[Dataset rows]
** begin **

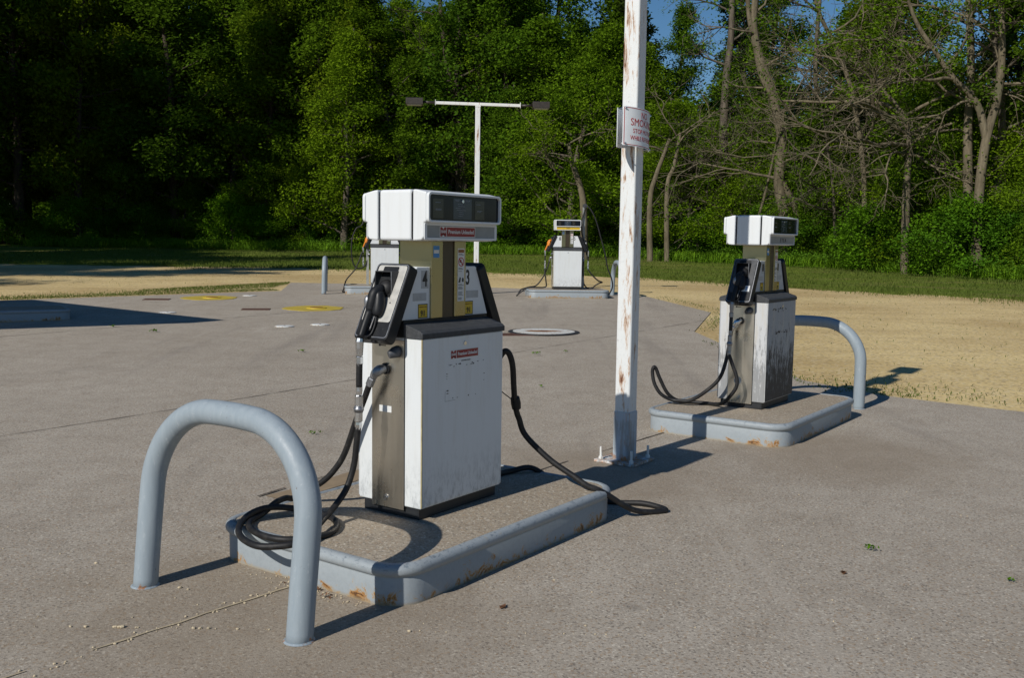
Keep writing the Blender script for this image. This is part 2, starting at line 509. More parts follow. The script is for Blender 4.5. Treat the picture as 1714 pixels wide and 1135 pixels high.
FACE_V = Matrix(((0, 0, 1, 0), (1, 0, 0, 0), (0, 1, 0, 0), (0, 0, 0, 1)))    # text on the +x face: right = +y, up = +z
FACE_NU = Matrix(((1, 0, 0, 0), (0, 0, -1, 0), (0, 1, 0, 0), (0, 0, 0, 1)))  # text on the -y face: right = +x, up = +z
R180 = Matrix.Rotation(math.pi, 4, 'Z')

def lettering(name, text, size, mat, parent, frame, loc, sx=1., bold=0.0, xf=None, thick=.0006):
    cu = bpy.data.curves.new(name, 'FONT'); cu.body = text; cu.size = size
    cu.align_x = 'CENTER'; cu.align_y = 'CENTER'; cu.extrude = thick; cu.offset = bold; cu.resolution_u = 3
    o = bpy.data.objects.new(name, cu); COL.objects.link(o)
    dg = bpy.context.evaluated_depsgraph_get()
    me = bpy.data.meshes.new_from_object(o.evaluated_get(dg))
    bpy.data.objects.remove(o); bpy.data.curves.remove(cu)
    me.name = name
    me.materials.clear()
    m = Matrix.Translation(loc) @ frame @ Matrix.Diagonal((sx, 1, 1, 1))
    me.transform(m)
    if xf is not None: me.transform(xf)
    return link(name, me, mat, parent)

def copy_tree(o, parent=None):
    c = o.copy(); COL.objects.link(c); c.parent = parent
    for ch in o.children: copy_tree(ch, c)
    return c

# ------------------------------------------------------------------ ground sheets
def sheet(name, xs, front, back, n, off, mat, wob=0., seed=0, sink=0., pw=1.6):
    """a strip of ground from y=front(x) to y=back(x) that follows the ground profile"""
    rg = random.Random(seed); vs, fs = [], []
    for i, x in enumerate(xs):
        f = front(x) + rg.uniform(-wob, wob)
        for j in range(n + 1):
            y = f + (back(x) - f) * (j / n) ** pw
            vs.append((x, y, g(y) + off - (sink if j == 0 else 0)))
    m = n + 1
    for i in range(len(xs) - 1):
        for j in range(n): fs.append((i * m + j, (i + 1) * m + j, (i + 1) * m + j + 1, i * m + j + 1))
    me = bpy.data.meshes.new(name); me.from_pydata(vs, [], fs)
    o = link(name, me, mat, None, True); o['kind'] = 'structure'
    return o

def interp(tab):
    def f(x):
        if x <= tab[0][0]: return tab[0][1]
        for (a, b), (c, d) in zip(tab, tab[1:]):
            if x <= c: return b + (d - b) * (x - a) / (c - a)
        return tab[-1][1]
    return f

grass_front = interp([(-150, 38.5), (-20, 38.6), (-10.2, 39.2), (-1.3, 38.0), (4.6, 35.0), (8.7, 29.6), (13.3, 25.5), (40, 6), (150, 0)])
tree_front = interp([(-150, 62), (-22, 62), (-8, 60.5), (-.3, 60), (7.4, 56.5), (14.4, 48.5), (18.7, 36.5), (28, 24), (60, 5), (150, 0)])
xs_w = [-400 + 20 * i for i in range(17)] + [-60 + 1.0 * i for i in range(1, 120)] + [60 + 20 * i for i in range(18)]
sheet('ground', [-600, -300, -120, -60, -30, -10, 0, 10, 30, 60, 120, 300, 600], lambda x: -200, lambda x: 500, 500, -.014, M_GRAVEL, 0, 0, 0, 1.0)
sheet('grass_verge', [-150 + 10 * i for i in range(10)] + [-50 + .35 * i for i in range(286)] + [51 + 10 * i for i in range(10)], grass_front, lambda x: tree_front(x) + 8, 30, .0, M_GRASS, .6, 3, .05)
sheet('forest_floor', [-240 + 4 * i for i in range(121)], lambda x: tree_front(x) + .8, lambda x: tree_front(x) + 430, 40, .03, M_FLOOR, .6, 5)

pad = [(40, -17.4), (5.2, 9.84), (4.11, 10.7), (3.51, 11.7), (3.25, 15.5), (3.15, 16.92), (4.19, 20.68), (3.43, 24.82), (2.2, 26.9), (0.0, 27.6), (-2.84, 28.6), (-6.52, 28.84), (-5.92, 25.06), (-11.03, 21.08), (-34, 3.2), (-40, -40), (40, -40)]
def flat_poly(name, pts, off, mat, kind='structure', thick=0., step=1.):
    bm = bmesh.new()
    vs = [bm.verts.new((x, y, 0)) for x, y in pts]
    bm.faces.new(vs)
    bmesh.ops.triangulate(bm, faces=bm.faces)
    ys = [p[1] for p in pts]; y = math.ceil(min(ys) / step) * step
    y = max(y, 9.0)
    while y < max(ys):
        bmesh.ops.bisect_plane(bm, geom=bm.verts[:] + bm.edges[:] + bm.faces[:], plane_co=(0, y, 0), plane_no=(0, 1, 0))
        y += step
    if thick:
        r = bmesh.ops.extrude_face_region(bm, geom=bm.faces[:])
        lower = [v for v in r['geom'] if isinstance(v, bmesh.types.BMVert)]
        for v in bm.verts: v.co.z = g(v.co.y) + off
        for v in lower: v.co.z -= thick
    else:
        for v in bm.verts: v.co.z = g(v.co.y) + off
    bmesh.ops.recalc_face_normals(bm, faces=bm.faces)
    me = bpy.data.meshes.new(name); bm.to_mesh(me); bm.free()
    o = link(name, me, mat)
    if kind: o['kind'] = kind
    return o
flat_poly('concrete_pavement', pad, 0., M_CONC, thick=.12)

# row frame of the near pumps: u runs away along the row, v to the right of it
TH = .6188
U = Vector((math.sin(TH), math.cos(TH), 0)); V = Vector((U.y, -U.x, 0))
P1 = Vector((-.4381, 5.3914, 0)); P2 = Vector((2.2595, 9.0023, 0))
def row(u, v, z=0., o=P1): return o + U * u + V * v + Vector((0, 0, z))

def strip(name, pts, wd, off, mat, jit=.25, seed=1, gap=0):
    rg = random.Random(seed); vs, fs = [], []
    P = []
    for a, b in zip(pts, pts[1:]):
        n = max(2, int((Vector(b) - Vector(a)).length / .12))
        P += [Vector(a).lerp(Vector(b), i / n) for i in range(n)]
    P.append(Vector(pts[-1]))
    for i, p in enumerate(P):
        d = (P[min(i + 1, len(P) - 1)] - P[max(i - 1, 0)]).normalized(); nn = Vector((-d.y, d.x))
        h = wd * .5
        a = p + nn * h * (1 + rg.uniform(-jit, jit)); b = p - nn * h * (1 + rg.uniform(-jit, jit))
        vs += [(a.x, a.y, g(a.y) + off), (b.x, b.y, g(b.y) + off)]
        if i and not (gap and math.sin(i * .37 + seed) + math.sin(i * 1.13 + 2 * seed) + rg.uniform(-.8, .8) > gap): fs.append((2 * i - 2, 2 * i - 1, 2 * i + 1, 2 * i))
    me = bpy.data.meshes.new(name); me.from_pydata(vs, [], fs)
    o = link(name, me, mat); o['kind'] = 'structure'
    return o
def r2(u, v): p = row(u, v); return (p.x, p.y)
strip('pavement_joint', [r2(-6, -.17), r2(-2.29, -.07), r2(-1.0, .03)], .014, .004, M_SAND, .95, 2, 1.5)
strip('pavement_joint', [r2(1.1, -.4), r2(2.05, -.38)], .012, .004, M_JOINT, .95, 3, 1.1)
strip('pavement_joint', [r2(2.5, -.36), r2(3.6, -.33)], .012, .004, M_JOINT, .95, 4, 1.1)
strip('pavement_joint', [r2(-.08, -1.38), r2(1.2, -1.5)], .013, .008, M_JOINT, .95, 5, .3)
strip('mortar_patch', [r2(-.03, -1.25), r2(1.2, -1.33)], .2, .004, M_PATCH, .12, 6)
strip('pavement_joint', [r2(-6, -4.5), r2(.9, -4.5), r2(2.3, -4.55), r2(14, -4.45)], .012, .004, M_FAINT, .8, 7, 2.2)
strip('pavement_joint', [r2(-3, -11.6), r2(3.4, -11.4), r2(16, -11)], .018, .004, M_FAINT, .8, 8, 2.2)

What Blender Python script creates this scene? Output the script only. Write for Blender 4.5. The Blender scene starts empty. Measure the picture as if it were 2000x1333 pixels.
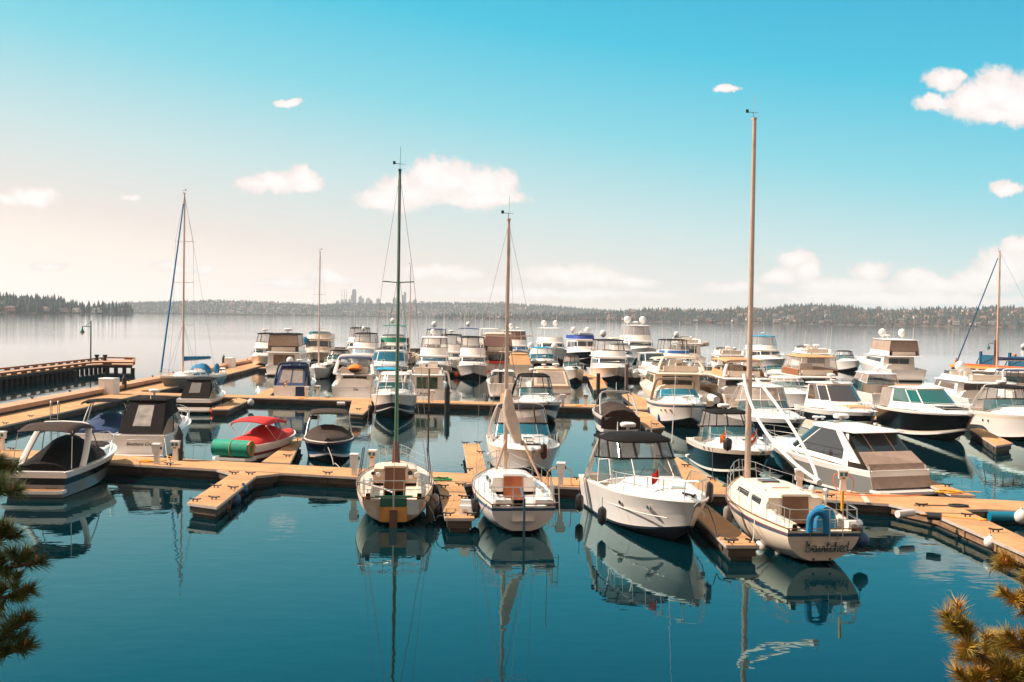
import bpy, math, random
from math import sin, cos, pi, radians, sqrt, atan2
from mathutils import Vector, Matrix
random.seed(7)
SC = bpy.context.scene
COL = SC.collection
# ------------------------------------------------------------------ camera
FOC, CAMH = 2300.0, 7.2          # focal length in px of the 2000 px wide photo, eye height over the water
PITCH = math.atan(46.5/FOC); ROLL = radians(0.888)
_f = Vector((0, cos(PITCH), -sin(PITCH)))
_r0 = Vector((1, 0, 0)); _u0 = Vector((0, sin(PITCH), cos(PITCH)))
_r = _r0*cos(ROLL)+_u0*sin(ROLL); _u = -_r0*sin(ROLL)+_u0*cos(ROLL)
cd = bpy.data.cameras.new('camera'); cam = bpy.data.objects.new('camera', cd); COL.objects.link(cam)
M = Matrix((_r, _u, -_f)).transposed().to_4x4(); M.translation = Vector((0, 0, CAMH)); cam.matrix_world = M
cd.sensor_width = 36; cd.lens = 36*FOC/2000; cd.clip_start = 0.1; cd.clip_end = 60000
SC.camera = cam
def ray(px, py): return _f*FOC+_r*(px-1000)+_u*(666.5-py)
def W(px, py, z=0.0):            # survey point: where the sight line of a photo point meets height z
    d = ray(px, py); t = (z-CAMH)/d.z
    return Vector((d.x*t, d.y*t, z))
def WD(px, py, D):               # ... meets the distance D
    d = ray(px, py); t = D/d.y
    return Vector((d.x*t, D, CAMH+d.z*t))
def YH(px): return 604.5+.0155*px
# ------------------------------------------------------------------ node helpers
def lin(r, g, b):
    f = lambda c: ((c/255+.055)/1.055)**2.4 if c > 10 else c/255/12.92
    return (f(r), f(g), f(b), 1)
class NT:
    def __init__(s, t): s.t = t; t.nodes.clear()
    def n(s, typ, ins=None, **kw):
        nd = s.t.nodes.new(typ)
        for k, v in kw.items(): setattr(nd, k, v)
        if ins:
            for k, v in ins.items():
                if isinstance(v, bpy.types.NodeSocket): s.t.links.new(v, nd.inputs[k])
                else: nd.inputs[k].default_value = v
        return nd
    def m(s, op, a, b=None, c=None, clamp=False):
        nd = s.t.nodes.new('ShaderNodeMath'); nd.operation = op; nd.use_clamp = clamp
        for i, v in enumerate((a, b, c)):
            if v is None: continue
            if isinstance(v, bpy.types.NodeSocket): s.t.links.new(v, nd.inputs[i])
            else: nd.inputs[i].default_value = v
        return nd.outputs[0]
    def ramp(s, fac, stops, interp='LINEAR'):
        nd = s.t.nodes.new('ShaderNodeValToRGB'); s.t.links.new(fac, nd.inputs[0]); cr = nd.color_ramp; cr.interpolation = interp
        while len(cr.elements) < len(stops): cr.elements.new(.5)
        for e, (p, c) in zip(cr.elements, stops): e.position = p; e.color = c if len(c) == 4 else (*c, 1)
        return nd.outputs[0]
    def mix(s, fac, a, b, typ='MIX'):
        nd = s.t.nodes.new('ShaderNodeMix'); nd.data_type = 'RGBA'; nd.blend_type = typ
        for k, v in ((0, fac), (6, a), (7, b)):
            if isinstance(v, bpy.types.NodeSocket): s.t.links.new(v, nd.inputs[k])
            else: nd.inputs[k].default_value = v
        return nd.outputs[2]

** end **

▶ **TASK PROMPT**: Copy all lines from the material that include "script".

▶ **TASK SOLUTION**:
Keep writing the Blender script for this image. This is part 2, starting at line 509. More parts follow. The script is for Blender 4.5. Treat the picture as 1714 pixels wide and 1135 pixels high.
What Blender Python script creates this scene? Output the script only. Write for Blender 4.5. The Blender scene starts empty. Measure the picture as if it were 2000x1333 pixels.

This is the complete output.